L’Accident dans la Philosophie Antique
Aristote et les Catégories
Aristote développe la distinction fondamentale entre substance (ousia) et accident (sumbebekos). La substance est ce qui existe par soi, comme « cet homme » ou « ce cheval », tandis que l’accident est ce qui existe dans autre chose. Les accidents se répartissent en neuf catégories : quantité, qualité, relation, lieu, temps, position, possession, action et passion.
Par exemple, qu’un homme soit grand (quantité), blanc (qualité) ou assis (position) relève de l’accidentel : ces propriétés peuvent changer sans que l’homme cesse d’être homme. L’accident aristotélicien n’est donc pas le hasard, mais ce qui appartient à un sujet sans constituer son essence.
La Cause Accidentelle
Aristote distingue aussi la causalité essentielle de la causalité accidentelle. Si un musicien construit une maison, c’est accidentellement qu’il la construit en tant que musicien – essentiellement, c’est en tant qu’architecte. Cette analyse éclaire la complexité des relations causales dans le monde.

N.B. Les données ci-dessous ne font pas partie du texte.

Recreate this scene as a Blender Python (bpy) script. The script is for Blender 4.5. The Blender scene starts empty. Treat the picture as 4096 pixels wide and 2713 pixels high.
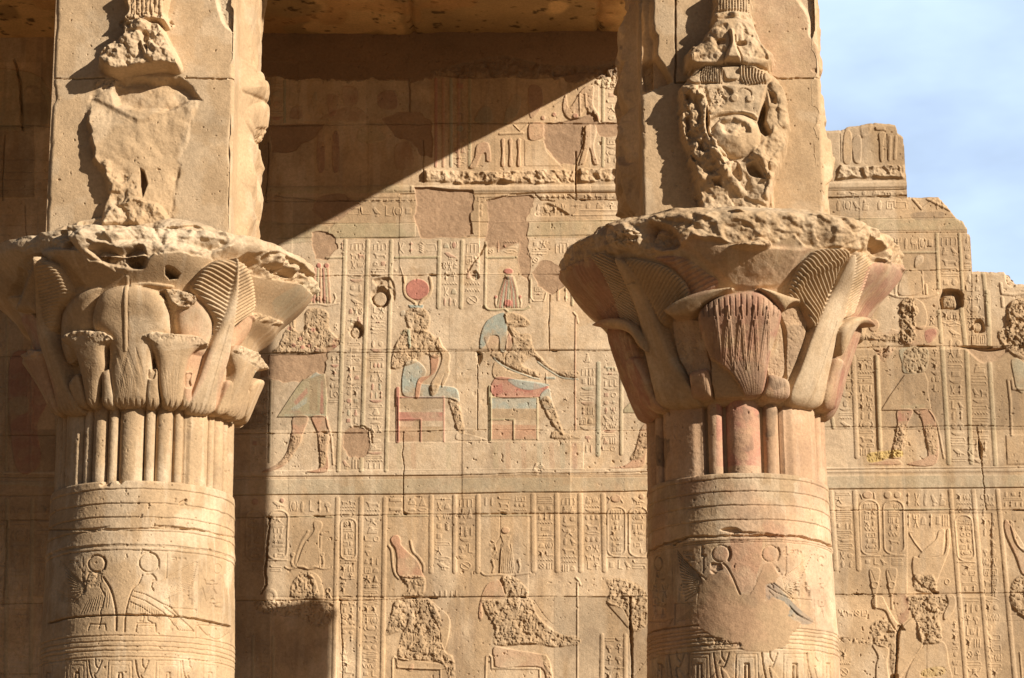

L’Accident dans la Philosophie Médiévale
Thomas d’Aquin et la Métaphysique
Thomas d’Aquin reprend et approfondit la doctrine aristotélicienne. Pour lui, l’accident est ce qui advient à un être déjà constitué dans son essence. Il précise que l’accident a besoin de la substance pour exister : la blancheur n’existe que dans quelque chose de blanc.

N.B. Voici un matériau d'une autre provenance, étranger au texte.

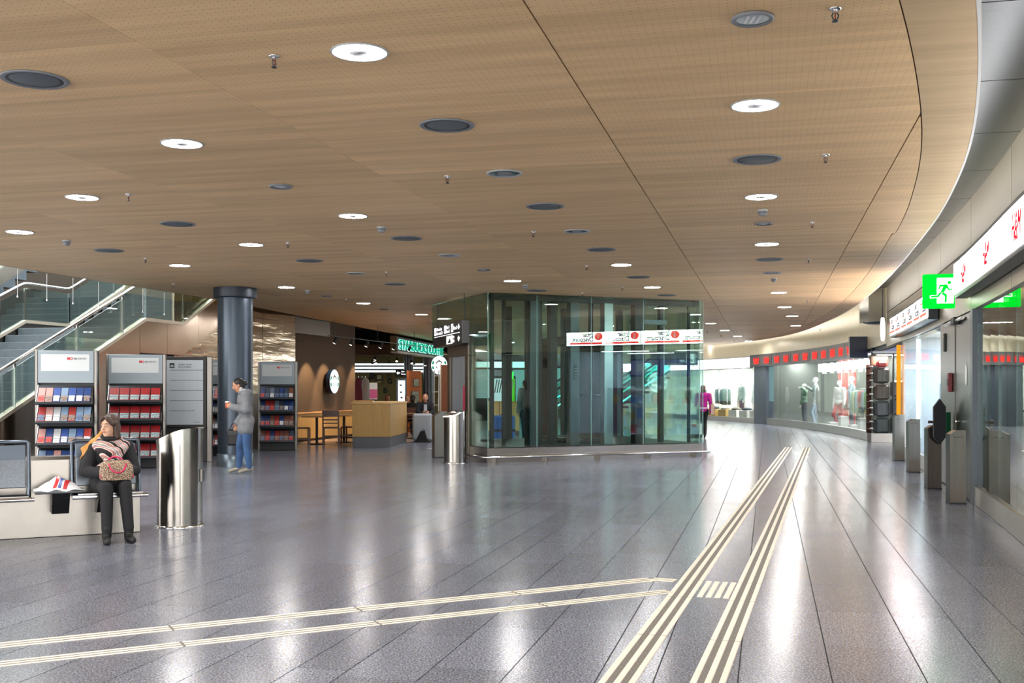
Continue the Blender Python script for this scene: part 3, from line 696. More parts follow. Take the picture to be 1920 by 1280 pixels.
# ------------------------------------------------------------------ bench (local frame: x right along the bench, y back)
E = (-3.89, 11.15); BRZ = math.atan2(.447, .894)
bench = thing('bench', 'steel airport bench with metal plinth wall, backrest seats and a small tray', 'bench', (E[0], E[1], 0), BRZ)
M_PLINTH = mat('bench_plinth_steel', '74716c', .24, 1.0, bump=(.12, .1), vscale=(1.2, 1.2, .5))
q = MB().prism([(-.06, 0), (.0, .0), (.02, .52), (.03, .77), (.09, .80), (.32, .80), (.36, .0)], 0, -3.2, 0.0); q.build('plinth_wall', M_PLINTH, bench)
M_SEAT = mat('seat_steel', '686f77', .25, .9, var=.12, vscale=(60, 60, 60))
def seat(x0, x1):
    s = MB(); n = 10; prof = []
    for i in range(n + 1):
        u = i / n; prof.append((-.52 + .42 * u, .445 - .02 * math.sin(u * math.pi)))
    vs = []; fs = []
    for (y, z) in prof: vs += [(x0, y, z), (x1, y, z), (x1, y, z - .025), (x0, y, z - .025)]
    for i in range(n):
        for k in range(4): fs.append((4*i+(k+1)%4, 4*i+k, 4*i+4+k, 4*i+4+(k+1)%4))
    fs += [(0, 1, 2, 3), (4*n+3, 4*n+2, 4*n+1, 4*n)]; s.add(vs, fs, False); so = s.build('seat', M_SEAT, bench)
    MB().tube([(x0 - .03, -.53, .432), (x1 + .03, -.53, .432)], .02, 12).build('front_rail', M_CHROME, so)
    MB().tube([(x0 + .02, -.52, .46), (x1 - .02, -.52, .46)], .008, 8).build('front_rail', M_CHROME, so)
    # backrest, slightly leaning
    R = Matrix.Translation((0, -.10, .46)) @ Matrix.Rotation(-math.radians(9), 4, 'X')
    bo = MB().bbox(x0 + .03, x1 - .03, -.02, .0, .05, .46, .006).xf(R).build('backrest', M_SEAT, bench)
    fr = MB(); fr.tube([(x0, 0, -.05), (x0, 0, .49), (x0 + .02, 0, .51), (x1 - .02, 0, .51), (x1, 0, .49), (x1, 0, -.05)], .019, 10); fr.xf(R).build('backrest_frame', mat('seat_frame', '59636f', .25, .9), bench)
    MB().bbox(x0 + .03, x1 - .03, -.022, .002, .33, .475, .004).xf(R).build('top_band', mat('seat_band', '59636f', .3, .8), bench)
    MB().prism([(-.45, .42), (.02, .42), (.02, .22), (-.18, .24), (-.34, .36)], 0, (x0 + x1)/2 - .10, (x0 + x1)/2 + .02).build('bracket', M_BLACK, bench)
    for zz in (.27, .37):
        MB().sphere(((x0 + x1)/2 - .03, -.02 - .17, zz), .012, 8, 6).build('bolt', M_GREY, bench)
seat(-.66, -.02); seat(-1.78, -1.06)
tr = MB().bbox(-1.02, -.60, -.46, -.10, .47, .485, .004).build('tray', M_DKMETAL, bench)
MB().prism([(-.36, .47), (-.16, .47), (-.12, .36), (-.12, .30), (.01, .30), (.01, .25), (-.22, .25), (-.32, .40)], 0, -.86, -.70).build('tray_bracket', M_BLACK, bench)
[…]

D’Aquin distingue les accidents propres (qui découlent de l’essence, comme la capacité de rire chez l’homme) des accidents purement contingents (comme la couleur des cheveux). Cette distinction permet de hiérarchiser les degrés d’accidentalité.

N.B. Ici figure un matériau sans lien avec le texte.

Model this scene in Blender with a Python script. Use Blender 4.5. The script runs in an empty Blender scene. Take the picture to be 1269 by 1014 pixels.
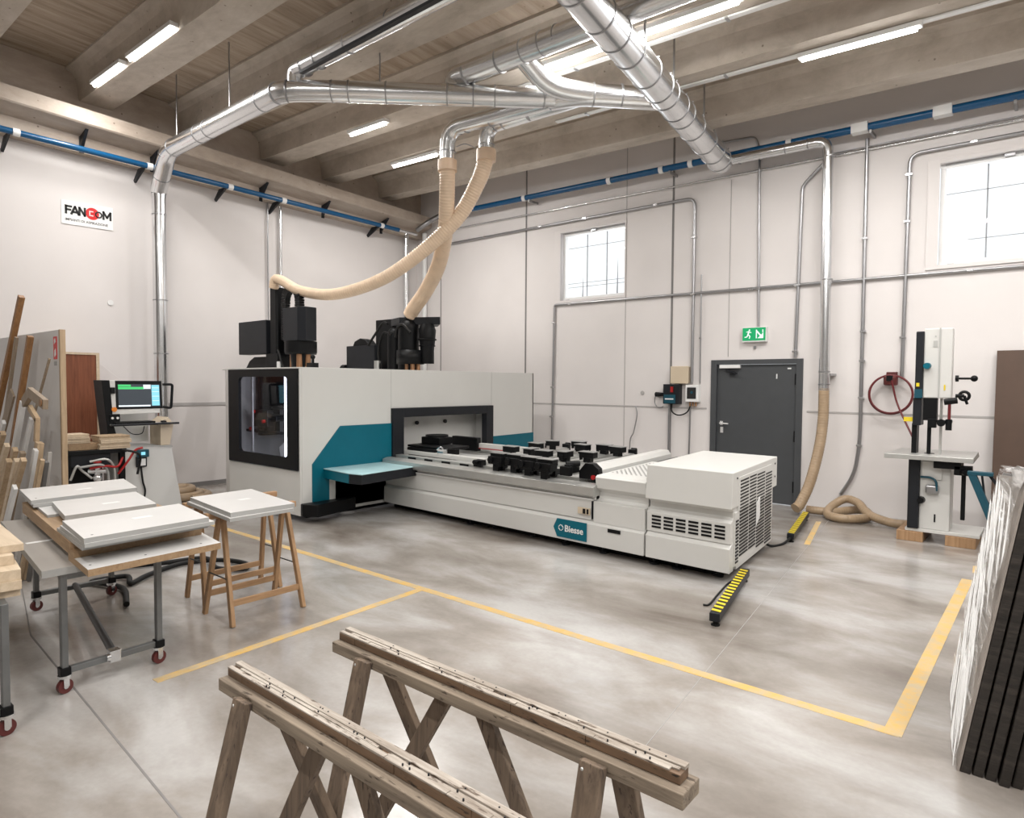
import bpy, bmesh, math, random
from math import sin, cos, pi, radians as rad, sqrt
from mathutils import Vector as V, Matrix
random.seed(7)
COL = bpy.context.scene.collection
# ------------------------------------------------------------------ materials
def _nt(name):
    m = bpy.data.materials.new(name); m.use_nodes = True
    nt = m.node_tree; b = nt.nodes['Principled BSDF']
    return m, nt, b
def N(nt, t, **k):
    n = nt.nodes.new(t)
    for a, v in k.items():
        if a in n.inputs.keys(): n.inputs[a].default_value = v
        else: setattr(n, a, v)
    return n
def flat(name, col, rough=.5, metal=0, var=.06, scale=6, bump=0, spec=.5, coat=0):
    """plain surface with a little procedural unevenness"""
    m, nt, b = _nt(name)
    tc = N(nt, 'ShaderNodeTexCoord'); no = N(nt, 'ShaderNodeTexNoise', Scale=scale, Detail=5.0)
    nt.links.new(tc.outputs['Object'], no.inputs['Vector'])
    r = N(nt, 'ShaderNodeValToRGB'); r.color_ramp.elements[0].position = .3; r.color_ramp.elements[1].position = .7
    r.color_ramp.elements[0].color = tuple(max(0, c*(1-var)) for c in col)+(1,)
    r.color_ramp.elements[1].color = tuple(min(1, c*(1+var)) for c in col)+(1,)
    nt.links.new(no.outputs['Fac'], r.inputs['Fac']); nt.links.new(r.outputs['Color'], b.inputs['Base Color'])
    b.inputs['Roughness'].default_value = rough; b.inputs['Metallic'].default_value = metal
    b.inputs['Specular IOR Level'].default_value = spec; b.inputs['Coat Weight'].default_value = coat
    if bump:
        bp = N(nt, 'ShaderNodeBump', Strength=bump, Distance=.01)
        n2 = N(nt, 'ShaderNodeTexNoise', Scale=scale*6, Detail=4.0)
        nt.links.new(tc.outputs['Object'], n2.inputs['Vector'])
        nt.links.new(n2.outputs['Fac'], bp.inputs['Height']); nt.links.new(bp.outputs['Normal'], b.inputs['Normal'])
    return m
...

Duns Scot et l’Individualité
Jean Duns Scot développe la notion d’haecceitas (eccéité) pour expliquer l’individualité. Ce principe d’individuation pourrait être considéré comme un « accident métaphysique » qui fait qu’une essence universelle devient cette réalité singulière particulière.
L’Accident dans la Philosophie Moderne
Descartes et les Modes
René Descartes transforme la notion d’accident en celle de mode. Les modes sont les manières d’être des substances. L’étendue est l’attribut principal de la substance corporelle, et les figures géométriques sont ses modes. Cette conceptualisation géométrise l’accident aristotélicien.
Spinoza et les Affections
Baruch Spinoza radicalise cette approche : il n’existe qu’une seule substance (Dieu ou la Nature), et tout le reste consiste en ses modes ou affections. Ce qui semblait accidentel devient expression nécessaire de la puissance divine. L’accident traditionnel disparaît dans un déterminisme intégral.
Leibniz et la Contingence
Gottfried Wilhelm Leibniz restaure la contingence sans revenir aux accidents aristotéliciens. Dans sa métaphysique, les vérités de fait (contingentes) s’opposent aux vérités de raison (nécessaires). Un événement peut être contingent tout en ayant sa raison suffisante dans l’harmonie préétablie.
L’Accident chez les Philosophes Modernes
Kant et l’A Priori Synthétique
Emmanuel Kant révolutionne la question en distinguant l’analytique du synthétique et l’a priori de l’a posteriori. Les jugements synthétiques a priori (comme ceux de la géométrie) ne sont ni purement accidentels ni purement nécessaires : ils sont nécessaires pour l’expérience possible.
Hegel et la Contingence Rationnelle
Georg Wilhelm Friedrich Hegel développe une dialectique de la nécessité et de la contingence. Ce qui apparaît d’abord comme accidentel révèle sa nécessité rationnelle dans le développement de l’Esprit absolu. « Tout le rationnel est réel, et tout le réel est rationnel. »
L’Accident dans la Philosophie Contemporaine
Bergson et la Durée
Henri Bergson critique la spatialisation du temps qui fait apparaître comme accidentels les événements temporels. La durée vécue révèle une continuité créatrice où l’accident apparent participe de l’élan vital.
Sartre et la Contingence Radicale
Jean-Paul Sartre radicalise la contingence existentielle. L’existence précède l’essence : nous existons d’abord de façon parfaitement contingente, puis nous nous définissons par nos choix. Cette contingence fondamentale fait de toute existence un « accident » métaphysique.
Merleau-Ponty et l’Incarnation
Maurice Merleau-Ponty montre que notre incarnation corporelle introduit une dimension d’accident constitutif : nous ne choisissons pas notre corps, notre époque, notre situation, mais c’est à partir de ces « accidents » que nous existons.
Philosophie Analytique et Théorie des Mondes Possibles
Kripke et la Nécessité A Posteriori
Saul Kripke révolutionne la logique modale en montrant que certaines vérités peuvent être nécessaires bien qu’a posteriori (comme « l’eau est H2O ») et d’autres contingentes bien qu’a priori. Cette analyse affine considérablement la notion d’accident.
Lewis et le Réalisme Modal
David Lewis développe un réalisme sur les mondes possibles qui permet de préciser : un accident dans notre monde pourrait être nécessaire dans d’autres. Cette approche relativise l’opposition traditionnelle entre essentiel et accidentel.
Applications et Exemples
L’Accident en Éthique
La notion d’accident éclaire les débats éthiques : sommes-nous responsables des conséquences accidentelles de nos actes ? La doctrine du double effet, développée par Thomas d’Aquin, distingue l’effet voulu de l’effet accidentellement produit.
L’Accident en Esthétique
Dans l’art, l’accident peut devenir créateur : les coulures de Francis Bacon, les hasards contrôlés de John Cage révèlent que l’accidentel peut être esthétiquement constitutif.
L’Accident en Science
La science moderne montre que de nombreuses découvertes résultent d’accidents : la pénicilline, les rayons X. Ces « accidents heureux » (serendipity) questionnent la rationalité scientifique pure.
L’accident demeure ainsi une notion philosophique fondamentale qui interroge nos conceptions de la nécessité, de la liberté et du sens. Il révèle la complexité ontologique d’un monde où contingence et nécessité s’entremêlent de façon souvent imprévisible.